November 3, 2013 at 1:24 pm (Uncategorized) (, , )

Last weekend, in absolutely miserable weather, my wife and I made a quick trip down to Harbourfront for the International Festival of Authors to hear a talk with Seth and Peter Bagge. 

Both my wife and I love graphic novels, and were both readers of Bagge’s work Neat Stuff and Hate. Seth was one of the autobiographical cartoonists who emerged in Toronto in the nineties along with Chester Brown and Joe Matt  and centred in the Beguiling  (the place I rediscovered comics) I saw Seth speak last year with Daniel Handler (Lemony Snickett) at the Toronto Public Library, so this seemed an excellent opportunity to catch both.

We got there early expected a huge crowd, but strangely we were the first ones to show up. We wanted around the Harbourfront Centre for a bit, then joined the few others who had arrived (we stood in line behind Chester Brown). In total there were probably fewer than fifty people in the audience.

The always impeccably dressed Seth spoke first. Known primarily for his work illustrating others’ material, Seth has just finished a new edition of Stephen Leacock’s Sunshine Sketches of a Little Town, Leacock’s  humourous account of , well, small town life. I’ve read some Leackock, but not this one. Nevertheless, after Seth’s presentation, I wanted to read this one too. Much was made of Seth’s small town origins, but oddly the town was never mention (It’s Clinton, Ontario by the way, the birthplace of Alice Munro and Steven Truscott). I was generally a city kid, but I did live in Antigonish, Nova Scotia for a year back in the mid-1990s. It’s am interesting experience; Sometimes unpleasant, but sometimes it really does seem like a better way of life.

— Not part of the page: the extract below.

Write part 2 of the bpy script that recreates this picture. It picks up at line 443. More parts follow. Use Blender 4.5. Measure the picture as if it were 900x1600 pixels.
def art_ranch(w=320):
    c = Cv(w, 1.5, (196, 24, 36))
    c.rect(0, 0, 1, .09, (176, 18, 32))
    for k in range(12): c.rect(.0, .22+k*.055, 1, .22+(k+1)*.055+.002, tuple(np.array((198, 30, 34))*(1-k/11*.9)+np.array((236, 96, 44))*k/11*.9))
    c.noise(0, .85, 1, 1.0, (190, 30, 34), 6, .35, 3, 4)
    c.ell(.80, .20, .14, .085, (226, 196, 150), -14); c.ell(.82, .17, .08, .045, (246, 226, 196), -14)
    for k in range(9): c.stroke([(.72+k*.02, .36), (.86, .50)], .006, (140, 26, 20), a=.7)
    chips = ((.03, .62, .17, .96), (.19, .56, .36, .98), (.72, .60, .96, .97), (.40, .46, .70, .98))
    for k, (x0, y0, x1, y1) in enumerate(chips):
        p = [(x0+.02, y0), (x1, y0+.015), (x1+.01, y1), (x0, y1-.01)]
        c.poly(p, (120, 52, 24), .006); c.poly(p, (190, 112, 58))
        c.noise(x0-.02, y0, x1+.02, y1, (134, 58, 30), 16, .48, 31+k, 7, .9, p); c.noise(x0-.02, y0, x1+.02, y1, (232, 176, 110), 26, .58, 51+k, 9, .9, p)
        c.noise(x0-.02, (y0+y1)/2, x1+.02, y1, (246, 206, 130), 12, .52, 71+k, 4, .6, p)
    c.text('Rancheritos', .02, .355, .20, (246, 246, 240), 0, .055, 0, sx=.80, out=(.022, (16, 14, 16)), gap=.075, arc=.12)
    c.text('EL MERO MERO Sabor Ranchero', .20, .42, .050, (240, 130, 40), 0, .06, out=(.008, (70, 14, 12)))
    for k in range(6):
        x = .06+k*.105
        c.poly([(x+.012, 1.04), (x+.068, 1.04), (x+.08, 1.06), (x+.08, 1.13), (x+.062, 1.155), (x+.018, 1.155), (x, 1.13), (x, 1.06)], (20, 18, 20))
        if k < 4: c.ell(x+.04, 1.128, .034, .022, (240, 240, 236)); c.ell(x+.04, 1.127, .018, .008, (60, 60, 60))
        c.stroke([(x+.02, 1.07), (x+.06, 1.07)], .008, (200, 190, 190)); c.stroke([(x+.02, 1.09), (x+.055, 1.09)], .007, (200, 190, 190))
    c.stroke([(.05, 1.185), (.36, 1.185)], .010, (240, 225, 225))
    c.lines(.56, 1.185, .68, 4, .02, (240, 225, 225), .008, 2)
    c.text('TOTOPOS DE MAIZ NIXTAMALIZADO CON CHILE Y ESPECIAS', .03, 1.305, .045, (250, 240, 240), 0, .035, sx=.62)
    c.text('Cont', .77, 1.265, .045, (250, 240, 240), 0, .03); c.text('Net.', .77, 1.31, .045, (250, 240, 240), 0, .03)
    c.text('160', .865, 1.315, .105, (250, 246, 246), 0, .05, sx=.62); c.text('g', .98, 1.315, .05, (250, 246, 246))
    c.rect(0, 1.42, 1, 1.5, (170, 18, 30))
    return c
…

Peter Bagge was next. I’d always imagined Bagge to look something like his disheveled plaid wearing character Buddy Bradley. He does not. The topic of his talk was his new graphic novel biography of Margaret Sanger, the founder of Planned Parenthood. Bagge devoted a large amount of his time to defending the reputation of Sanger from charges of racism stemming from her advocacy of eugenics.   It was a spirited defences, and made the book sound more interesting for it.

Following the two presentations, Bagge and Seth sat and were interviewed by CBC host Brent Bambery where topics ranged from the creative process to the alternative comics community. A very interesting afternoon, and the weather made staying inside a good choice.